Para essa elite, a única coisa que importa é arranjar um motivo para prender Bolsonaro.
“Mas o que você tem a me dizer sobre o fato de o Bolsonaro ter dormido na Embaixada da Hungria. Acha que ele tentou fugir? Que ele vai ser preso?”, perguntei. Ela deu de ombros, pensou um pouco e: “O senhor viu quanto tá custando o arroz? Meu marido não consegue dormir com medo de a Uber sair do país. E minha patroa disse que, se a loja onde eu trabalho for assaltada de novo, ela vai mandar todo mundo embora. Então o senhor acha mesmo que eu tô preocupada com o Bolsonaro?”, desembestou a falar a Juliana. Ou Joana.

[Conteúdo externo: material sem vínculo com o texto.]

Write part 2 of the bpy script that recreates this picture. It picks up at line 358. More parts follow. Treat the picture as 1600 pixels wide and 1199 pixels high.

O ônibus chegou. O pessoal embarcou. Logo chegaram novos passageiros e eu ali, puxando papo, explicando a estadia de Bolsonaro na Embaixada da Hungria e por que isso seria importante, e ouvindo respostas que variavam entre o “e daí?!” e o sorrisinho nervoso típico de quem já percebeu que não tem mais liberdade para compartilhar sua opinião com um desconhecido. Por mais que esse desconhecido seja lindo, simpático e cheiroso como eu.

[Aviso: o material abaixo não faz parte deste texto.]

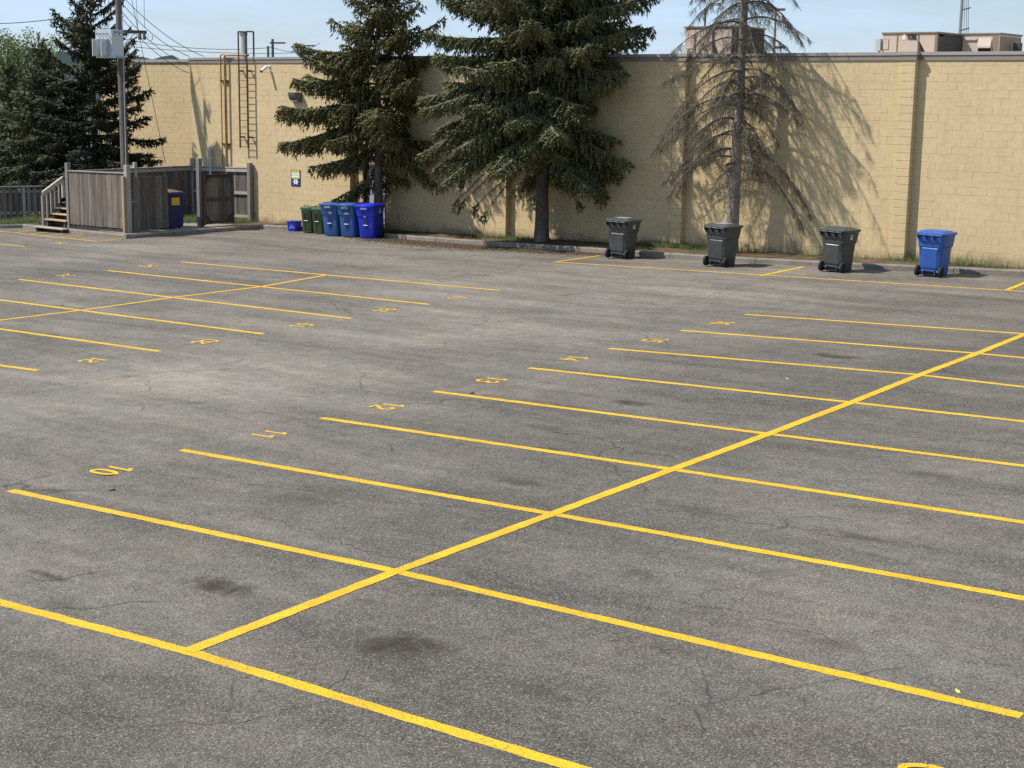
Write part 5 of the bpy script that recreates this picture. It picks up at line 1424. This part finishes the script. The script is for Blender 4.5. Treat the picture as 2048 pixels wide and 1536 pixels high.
spruce(bB, 14.0, .205, [(1.5, 2.2), (2.4, 2.8), (3.5, 3.0), (5.0, 3.2), (7.5, 3.1), (10, 2.2), (12.5, 1.0), (14, .2)], 2.15, 'large bluish green spruce at the middle of the wall with bare lower boughs', 'needles_b',
       step=.325, per=7, hang=.66, seedn=23, bare_below=2.8, fill=.95, dense=1.1, sprig=.145, curtain=.5, ragged=.22, extra=exB, bare_side=lambda az: toward(az, RIGHT) < .3, keep=lambda az, z, R: not (z < 2.6 and math.cos(az - CAMW) > .55) and not (z < 2.9 and toward(az, LEFT) > .45), twigs=5)
# dark spruce behind the pole
bD = PD(196, 440, 60.2); bD = Vector((bD.x, bD.y, gz(bD.x, bD.y)))
spruce(bD, 8.9, .16, [(.5, 2.5), (2.0, 2.75), (4.0, 2.5), (5.5, 1.9), (7.0, 1.35), (8.2, .75), (8.9, .2)], .6, 'tall dark spruce behind the utility pole with brown cones at its top', 'needles_d',
       step=.40, per=6, ywall=False, cones=3.5, hang=.15, seedn=37, fill=.95, sprig=.17, dense=1.0, up_top=.75, curtain=.2, ragged=.3)
# front left spruce
bE = PD(92, 430, 60.9); bE = Vector((bE.x, bE.y, gz(bE.x, bE.y)))
spruce(bE, 7.0, .12, [(.4, 2.1), (1.5, 2.35), (3.0, 1.95), (4.5, 1.3), (6.0, .55), (7.0, .12)], 1.0, 'smaller green spruce left of the dark one, behind the low fence', 'needles_e', step=.32, per=6, ywall=False, cones=3.0, hang=.4, seedn=41, fill=.92, sprig=.15)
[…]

Já em casa, de banho tomado e repassando as anotações, concluo sem nenhuma pretensão de brilhantismo que viramos um país onde a elite autointitulada pensante trocou o bem comum pela picuinha. Ninguém mais quer saber de construir um futuro para os filhos e os netos. Dane-se o Brasil de daqui a duas ou três décadas. Para essa elite, a única coisa que importa é arranjar um motivo para prender Bolsonaro. E, assim, derrotar essa gente incômoda, que vive mais ocupada em sobreviver do que em derrubar os moinhos de vento do fascismo imaginário. Essa gente hoje tratada com desprezo e que antes se chamava simplesmente “povo”.